Saturday, June 16, 2007

In Fine Form

Getting back to Edmonton -- I had a good time at Canadian League of Poets' AGM, meeting friendly and intelligent poets, launching Undressing the Night at the city hall, attending seminars, participating in council meetings where I learned of the travails -- in all their Byzantine intricacies -- of running an arts service organization in these funding-tight times.

The most memorable seminar I attended was one on form poetry. It is significant that at least two-thirds of the poets present -- and there were about 75 or 80 in all, by my guestimate -- attended this seminar, rather than one scheduled at the same time on the Poem Made Visual, about video poems, concrete poems, etc. Panelists included Kate Braid, one of the editors of In Fine Form: The Canadian Book of Form Poetry; poet Ted Blodgett, who writes consistently in form, and Steven Michael Berzensky (aka Mick Burrs), who has written dozens of what he calls "liberated sonnets". All of them commented on the paradox of how constraints generate creativity, how student work so often shines within the strictest frameworks, how accomplished poets enter unknown regions under the mysterious momentum generated by these schemata. Kate started compiling In Fine Form when, asked to teach a course on writing poetry in form, she couldn't find an an anthology with Canadian content. She and Sandy Shreve came up with the idea of creating one of their own. They imagined they might compile a small book to show off high calibre Canadian work -- but surprised themselves to find, upon scouring the Canadian poetry section of the Vancouver Public Library, 1400-plus poems dating from the 1800s to the present worthy of setting aside for possible inclusion. A limited call for submissions lead to 1,000 more of what they considered to be high-quality form poems. Then the difficulty would be, as all editors find, selecting a manageable number from this astonishing superabundance.

Clearly a strong interest in form poetry is abiding, and probably resurgent after nearly a century of free verse predominance. (Actually, poetry in strict form -- rhymes, repetitions, incantations -- has been around since the dawn of humanity, and still is in the popular mind what largely constitutes "poetry"; it is free verse that is the upstart.) What these panelists found was that among Canadian poets, there has not been been such strong contention vis-a-vis form vs. free verse as in the US; many Canadian free-forms people, including some of our most flamboyant personalities (Irving Layton, Milton Acorn and BP Nichol come to mind), delve frequently into fixed form with more than creditable results; fixed form is largely viewed as simply another way to create poetry. In the States, polarized camps have come quite literally to demonize each other -- the "Post Avant" vs. the SoQ (to borrow Silliman's terminology), the Language poets vs. the New Formalists.
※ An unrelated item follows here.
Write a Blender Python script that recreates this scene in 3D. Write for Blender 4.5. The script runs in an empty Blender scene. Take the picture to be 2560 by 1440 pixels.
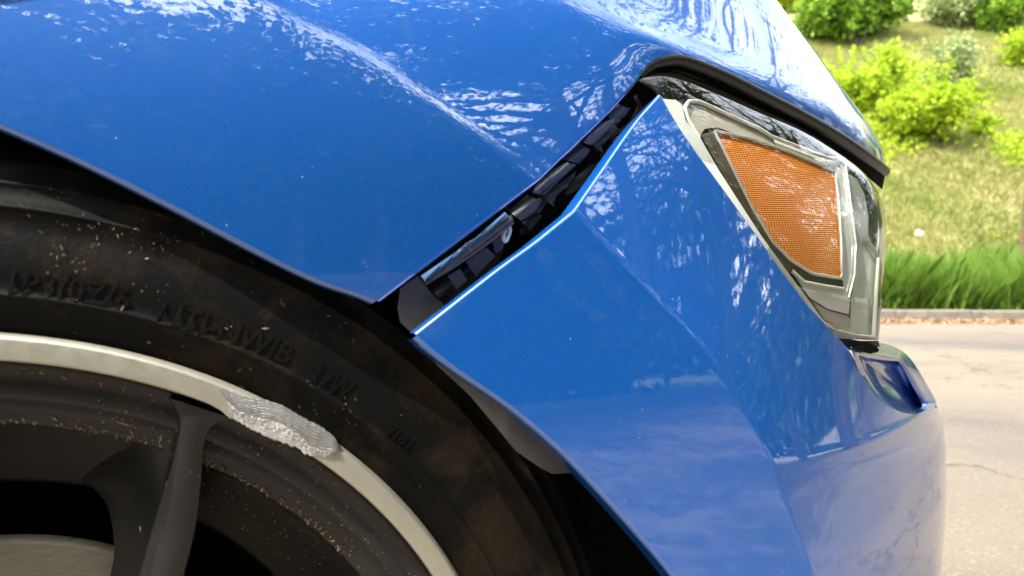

In Fine Form is well worth buying, by the way. I also have The Making of a Poem: A Norton Anthology of Poetic Forms, edited by Mark Stand and Eavan Boland -- a volume in which, despite Norton's compendious reputation, comparatively few of hundreds of possible forms are covered: just the Villanelle, the Sestina, the Pantoum, the Sonnet, the Ballad, Blank Verse, the Heroic Couplet, and the Stanza along with what they call Shaping Forms, viz. the Elegy, The Pastoral, and the Ode. An additional chapter brings together examples of so-called "Open Forms" without much explanation. In In Fine Form, not only are these categories explained and amply exemplified but also Blues, the Couplet, the Epigram, the Fugue (a term the editors came up with after Robyn Sarah's poem "Fugue"), the Madrigal, the Glosa, Haiku and other Japanese forms, the Incantation, Palindrome, the Rondeau family, Syllabics, Triolet, plus definitions and examples of other forms or modes such as Acrostic, Anglo Saxon, Limerick, Lipogram and Visual. (Funny: they didn't include the Liposuction or the Implant.) The Norton Anthology brings together the most stellar examplars in the language: it's pretty hard to beat Dylan Thomas's Do Not Go Gentle, Elizabeth Bishop's One Art, and Theodore Roethke's The Waking as far as villanelles are concerned. For a poet, though, these can be downright intimidating acts to follow. The Canadian anthology is a more varied and approachable: the quality ranges from excellent (some of these selections give those in the Norton a good run for their money) to, well, serviceable. Much of the work by is comparative unknowns; a fair number of the poems by living, breathing peers in the CanPo scene. Thus as a living, breathing, unknown myself, I feel, hey, I can do that too and writing in form becomes a wholly natural, accessible option.

1 comment:

Anonymous said...

I love formal poetry as an exercise as there is so often this kind of deeply ironic freedom and creativity that comes with limitation and constraint.